The brass coating improves life of the chain, so you aren’t going to feel any benefits on the track immediately. But fiddling around with the suspension settings gives the RR a new attitude. A standard setting applied by TVS made the RR much sharper, almost twitchy. But further tweaking the setup resulted in a balance that improved agility to attack corners harder while also inspiring greater confidence. So, the RR 310 can be set up to suit who you are (weight) and how you ride (aggression). Then you will feel a difference every time you brake, turn or accelerate.

 Old + New = ?

The core hardware of the RR 310 is unchanged. The frame is the same. The 313cc engine with its 34PS of power and 27.3Nm of torque is unchanged too. So are the ride modes that were introduced in 2020--and be grateful that despite the international logistics crisis, the Michelin Road 5 tyres are still a part of the kit. 

When you combine the Race and Dynamic packs with the 2020 updates you get a motorcycle that can really be hustled on the track. The grunt from the engine makes it easy to get the drive out of corners, the Track mode sharpens the response, and the grip from the Michelins allows you to open the throttle with greater aggression too. In two short sessions, with less than 15 laps under the belt it was possible to clock a time of 2m 6.98s. I could brake harder, commit more and take more liberties and yet, the overwhelming feeling was that there was so much more potential to unlock. So when you combine the old and the new, you get something very potent!

All hunky dory?

Not quite. On two critical touchpoints, the RR 310 feels a bit disconnected. We have always complained about the lack of feel from the front brakes and the higher effort required; and now on this racier motorcycle, the shortfall is glaring. The throttle too can feel a bit lumpy, especially when rolling on the power; this can upset its poise when leaned over in corners. 

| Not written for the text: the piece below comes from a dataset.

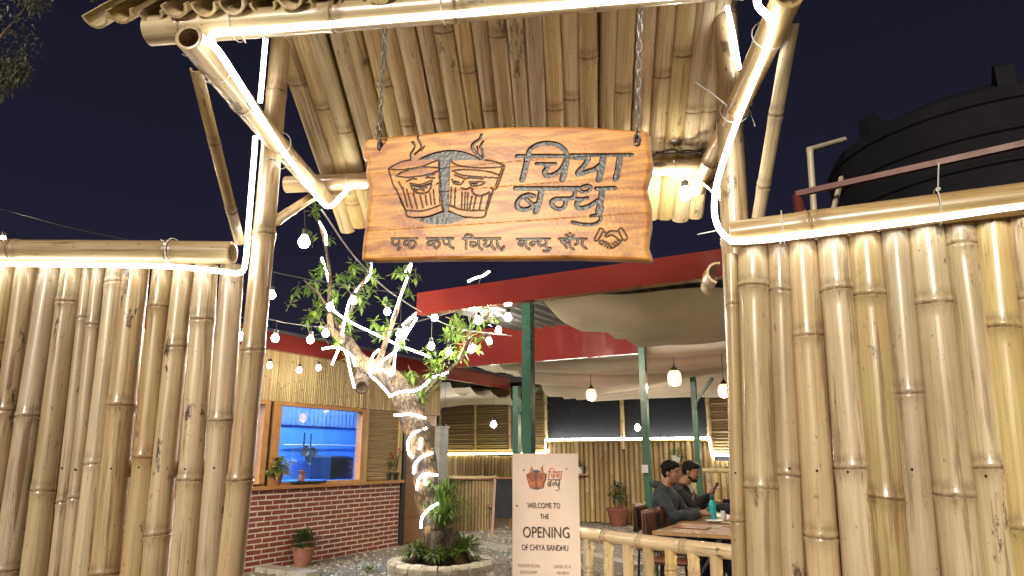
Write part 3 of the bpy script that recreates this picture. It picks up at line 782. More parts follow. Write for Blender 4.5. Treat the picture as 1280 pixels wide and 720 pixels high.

Also, from a design standpoint TVS needs to offer riders more race liveries to choose from (currently, there’s a Rs 4500 option for just a single scheme). The current decal’s colour scheme could have been cleaner and brighter too.

BTO - Good to Go?

The 2022 RR 310's capability and excitement has been widened and sharpened. With BTO every buyer can add more excitement to his or her motorcycle with just aesthetic tweaks; and the packs increase the dynamic ability of the motorcycle. The Race pack makes it more connected and engaging for cornering enthusiasts without compromising on everyday usability. The Dynamic pack makes it a convincing track machine, but also raises its everyday potential as you can find more comfort and control with the right settings. However, you will have to take the time and effort to dial the suspension in, or better still have an experienced hand walk you through it.  

The packs are priced at Rs 5,000 (Race) and Rs 12,000 (Dynamic), which is very good value! TVS hasn’t left existing RR owners in the lurch as they are offering these packs as accessories. Prices for these will be announced shortly, but you can expect them to cost much more. For reference, fully adjustable forks for almost any motorcycle would cost upwards of Rs 30,000 in the aftermarket.

So, the 2022 RR 310 has taken its versatility and multiplied the excitement by improving the RR 310 in each motorcycling spectrum. The Rs 5,000 price hike doesn’t dent the RR’s appeal and desirability, and the supersports is now even more deserving of the flagship status in the TVS family.